WORK REQUIRED: Retype every line from the start of the data down to and including the line with "q=site(px,py); inst('cargo_barge',BMm,(q.x,q.y,0),a_,(.65 if". Skip the pictures.

DATASET EXCERPT:
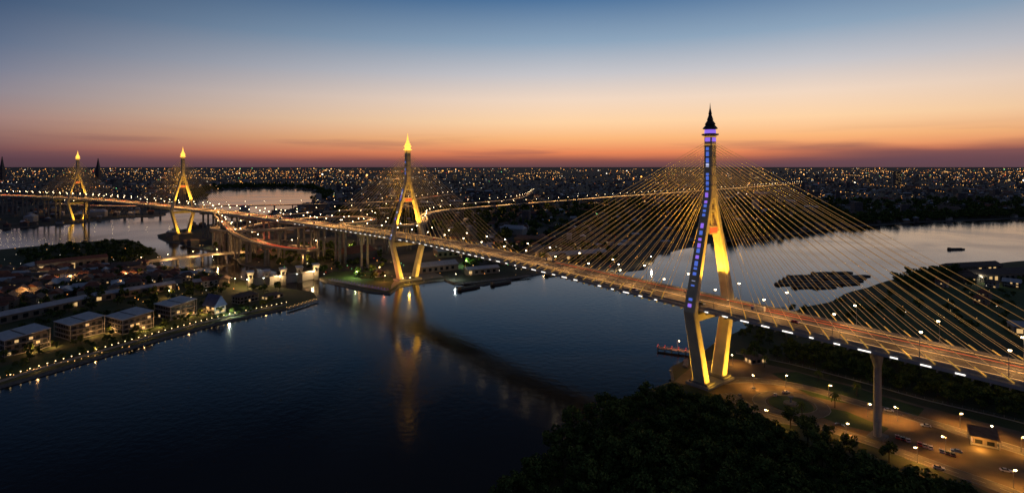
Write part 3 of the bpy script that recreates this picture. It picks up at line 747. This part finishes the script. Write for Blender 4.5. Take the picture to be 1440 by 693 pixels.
BM.loft([hullp(.93,-.5),hullp(1,2.6),hullp(.97,2.6),hullp(.96,2.2)],hull)
BM.loft([[Vector((x,y,zv)) for x,y in ((-17,-w_),(14,-w_),(14,w_),(-17,w_))] for zv,w_ in ((2.2,4),(3.4,4),(4.4,1.6))],cargo)
BM.box((-20,0,3.8),(4,6,3.2),wall_t); BM.box((-20,0,5.5),(5,7,.3),roof_brown); BM.cyl((19,0,2.4),(19,0,5),.15,.1,polem)
BMm=BM.mesh('cargo_barge')
for row in range(6):
    for k in range(4):
        if (row,k) in ((0,3),(5,0),(5,3),(0,0)): continue
        q=site(1102+k*29+row*5,404-row*3.9+U(-.6,.6)); inst('cargo_barge',BMm,(q.x,q.y,0),.2+U(-.06,.06),(.62,.95,.45))
for px,py,a_ in ((1195,392,.3),(1345,351,.1),(660,406,.7),(705,399,.7),(780,386,.6),(965,513,1.2)):
    q=site(px,py); inst('cargo_barge',BMm,(q.x,q.y,0),a_,(.65 if px!=965 else .45))

# ------------------------------------------------------------ site at the near tower
sheet('forecourt',[(948,540),(985,512),(1035,508),(1110,522),(1200,545),(1300,575),(1440,612),(1600,650),(1600,760),(1440,720),(1345,675),(1220,628),(1130,600),(1060,585),(1000,556)],sand,G+.02)
sheet('verge_lawn',[(1085,528),(1120,526),(1210,550),(1300,578),(1290,590),(1200,572),(1140,560)],lawn,G+.03)
sheet('verge_lawn',[(1150,575),(1190,582),(1250,606),(1240,614),(1180,600),(1140,585)],lawn,G+.03)
pixroad('access_road',[(1012,540),(1060,538),(1130,548),(1200,568),(1300,596),(1440,640),(1560,680)],4.0,asphalt_lot,G+.05)
pixroad('service_road',[(1020,556),(1080,590),(1150,603),(1230,628),(1330,664),(1440,705),(1500,740)],3.6,asphalt_lot,G+.055)
rc=site(1112,572); ringp=[Vector((rc.x+17*math.cos(a*.2618*2),rc.y+15*math.sin(a*.2618*2),G+.06)) for a in range(13)]
mb=MB(); rf=frames(smooth_path(ringp,3)); ribbon(mb,rf,[(-3.2,0),(3.2,0)],asphalt_lot,closed=False)
for s in (-1,1): ribbon(mb,rf,[(s*3.2,-.02),(s*3.2,.14),(s*3.5,.14),(s*3.5,-.02)],concrete,closed=False)
mb.obj('roundabout_road')
mb=MB(); mb.cyl((rc.x,rc.y,G),(rc.x,rc.y,G+.25),11.5,11.3,lawn,28); mb.cyl((rc.x,rc.y,G+.255),(rc.x,rc.y,G+1.0),4,3.6,paving,20); mb.cyl((rc.x,rc.y,G+1.005),(rc.x,rc.y,G+4),.8,.4,concrete,10); mb.cyl((rc.x,rc.y,G+4.005),(rc.x,rc.y,G+4.4),1.4,1.6,concrete,12)
mb.obj('fountain_island')
for px,py in ((1030,516),(1060,548),(1105,548),(1165,562),(1262,596),(1330,640),(1080,600),(1190,618),(1395,622),(1425,690),(1350,605),(1436,640),(1220,590),(1290,655)):
    q=site(px,py); inst('street_lamp',LM_s,(q.x,q.y,G),U(0,6)); lamp((q.x,q.y,G+7.2),U(4200,8500),(1,.43,.07),'SPOT',(q.x,q.y,0),145,None,.3,.5)
for px,py,s in ((1047,510,.9),(1060,512,.8),(1174,577,.9),(1128,588,.8),(1150,540,.8),(1075,520,.9),(1205,560,.8)):
    q=site(px,py); inst('palm_tree',PALM,(q.x,q.y,G),U(0,6),s)
for px,py,s in ((1043,580,.8),(1112,606,1.0),(1138,617,.95),(1165,627,.8),(1195,640,.9),(1250,655,.9),(1005,575,.9)):
    q=site(px,py); inst('shade_tree',random.choice(T),(q.x,q.y,G),U(0,6),s)
for px,py,s in ((1235,698,1.2),(1262,706,1.3),(1292,714,1.3),(1322,716,1.2),(1350,722,1.2),(1380,732,1.1),(1275,725,1.3),(1310,740,1.3)):
    q=site(px,py); inst('shade_tree',random.choice(T[:2]),(q.x,q.y,G),U(0,6),s)
q=site(1383,628); house('gatehouse',(q.x,q.y,G),-.55,9,6,1,roof_brown,wall_t,'flat',.8,4.0); lamp((q.x-7,q.y-6,5),3200,(1,.45,.08),rad=.4)
q=site(1062,512); house('site_office',(q.x,q.y,G),.3,12,7,1,roof_brown,wall_t,'hip',.8,3.6)
mb=MB(); ff=frames(smooth_path([site(*p)+Vector((0,0,G)) for p in ((1035,500),(1110,515),(1200,538),(1300,566),(1440,600),(1560,640))],4))
for i in range(len(ff)-1):
    p,d,r=ff[i]; mb.cyl(p,p+Vector((0,0,2)),.08,.08,concrete,4); e=ff[i+1][0]
    for h in (.6,1.2,1.8): mb.cyl(p+Vector((0,0,h)),e+Vector((0,0,h)),.04,.04,polem,4,False)
    mb.box((p+e)/2+Vector((0,0,.25)),((e-p).length-.2,.2,.5),concrete,math.atan2(d.y,d.x))
mb.obj('boundary_fence')
def car_mesh(cp):
    mb=MB(); hw=.88
    body=[(-2.2,.35),(-2.25,.75),(-2.1,.95),(-1.5,1.0),(1.0,.98),(2.0,.82),(2.22,.65),(2.22,.35)]
    def ex(pr_,w0,w1,m):
        n=len(pr_); vs=[(x,-w0 if z<1.1 else -w1,z) for x,z in pr_]+[(x,w0 if z<1.1 else w1,z) for x,z in pr_]
        mb.add(vs,[tuple(range(n)),tuple(range(2*n-1,n-1,-1))]+[(i,n+i,n+(i+1)%n,(i+1)%n) for i in range(n)],m)
    ex(body,hw,hw,cp); ex([(-1.7,.99),(-1.2,1.42),(.2,1.44),(.95,.985)],hw-.06,hw-.22,glass); ex([(-1.15,1.425),(-1.1,1.48),(.12,1.49),(.18,1.445)],hw-.2,hw-.22,cp)
    for x in (-1.4,1.4):
        for s in (-1,1): mb.cyl((x,s*.7,.33),(x,s*.93,.33),.33,.33,rubber,12); mb.cyl((x,s*.93,.33),(x,s*.945,.33),.18,.18,polem,8)
    for s in (-1,1): mb.box((2.2,s*.62,.68),(.08,.32,.16),e_head); mb.box((-2.2,s*.65,.78),(.08,.3,.14),e_tail)
    return mb.mesh('car')
def truck_mesh():
    mb=MB(); mb.box((-1,0,2.1),(6,2.3,2.6),wall_w); mb.box((2.9,0,1.5),(1.7,2.2,2.0),carpaints[4]); mb.box((3.76,0,1.9),(.05,1.9,.8),glass); mb.box((-.2,0,.65),(7.6,1.2,.25),rubber)
    for x in (-3,-1.9,2.7):
        for s in (-1,1): mb.cyl((x,s*.8,.5),(x,s*1.15,.5),.5,.5,rubber,12)
    for s in (-1,1): mb.box((3.78,s*.8,.8),(.06,.35,.2),e_head)
    return mb.mesh('truck')
CM=[car_mesh(c) for c in carpaints]; TM=truck_mesh()
for k in range(60):
    i=random.randint(5,330); p,d,r=fr[i]; off=random.choice([-13.6,-10,-6.4,-2.8,2.8,6.4,10,13.6]); 
    a=math.atan2(d.y,d.x)+(math.pi if off<0 else 0); tr=R()<.12
    inst('truck' if tr else 'car',TM if tr else random.choice(CM),p+r*off+Vector((0,0,.02)),a)
for k in range(11):
    if k in (3,7): continue
    q=site(1262+k*7.8,620+k*2.5); inst('parked_car',random.choice(CM[:3]+CM),(q.x,q.y,G+.03),1.0+U(-.05,.05))
for px,py,a in ((1105,556,.2),(1320,664,-.4),(1345,640,2.6),(1180,603,-.4),(1250,582,-.4),(1090,560,1),(1302,604,2.7),(1415,668,-.4)):
    q=site(px,py); inst('parked_car',random.choice(CM),(q.x,q.y,G+.06),a)

for px,py,pw,c in ((493,352,14000,(1,.8,.4)),(500,392,9000,(.8,1,.4)),(575,402,8000,GOLD),(655,376,12000,(.5,1,.35)),(640,395,6000,(.8,.9,.8)),(765,372,8000,SOD),(870,384,14000,(1,.85,.6)),(917,372,16000,(1,.7,.4)),(815,362,8000,SOD),(700,350,12000,SOD),(300,350,5000,(.9,.9,.5)),(535,385,12000,SOD),(430,372,9000,SOD),(380,352,18000,(1,.12,.05)),(540,398,7000,(1,.25,.08)),(100,400,8000,SOD),(180,395,7000,SOD),(40,420,7000,SOD),(60,395,8000,(1,.8,.5)),(330,402,9000,SOD),(955,498,3000,(1,.3,.15)),(1380,400,3000,(.9,.9,.7)),(240,420,6000,SOD)):
    q=site(px,py)
    if not on_land(q): q=q+Vector((0,4,0))
    inst('flood_lamp',LM_white if pw>8000 and c[0]>.9 and c[2]>.3 else LM_s,(q.x,q.y,G),U(0,6)); lamp((q.x,q.y-1.5,11),pw,c,rad=.5)
sheet('riverside_park_lawn',[(455,392),(520,408),(555,408),(560,398),(540,385),(470,383)],lawn,G+.02)
sheet('tower_plaza',[(548,409),(562,400),(624,391),(610,384),(560,386)],paving,G+.025)
print('lights',NL[0],'objects',len(bpy.data.objects))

RESPONSE FOR THIS EXERCISE:
Write part 3 of the bpy script that recreates this picture. It picks up at line 747. This part finishes the script. Write for Blender 4.5. Take the picture to be 1440 by 693 pixels.
BM.loft([hullp(.93,-.5),hullp(1,2.6),hullp(.97,2.6),hullp(.96,2.2)],hull)
BM.loft([[Vector((x,y,zv)) for x,y in ((-17,-w_),(14,-w_),(14,w_),(-17,w_))] for zv,w_ in ((2.2,4),(3.4,4),(4.4,1.6))],cargo)
BM.box((-20,0,3.8),(4,6,3.2),wall_t); BM.box((-20,0,5.5),(5,7,.3),roof_brown); BM.cyl((19,0,2.4),(19,0,5),.15,.1,polem)
BMm=BM.mesh('cargo_barge')
for row in range(6):
    for k in range(4):
        if (row,k) in ((0,3),(5,0),(5,3),(0,0)): continue
        q=site(1102+k*29+row*5,404-row*3.9+U(-.6,.6)); inst('cargo_barge',BMm,(q.x,q.y,0),.2+U(-.06,.06),(.62,.95,.45))
for px,py,a_ in ((1195,392,.3),(1345,351,.1),(660,406,.7),(705,399,.7),(780,386,.6),(965,513,1.2)):
    q=site(px,py); inst('cargo_barge',BMm,(q.x,q.y,0),a_,(.65 if px!=965 else .45))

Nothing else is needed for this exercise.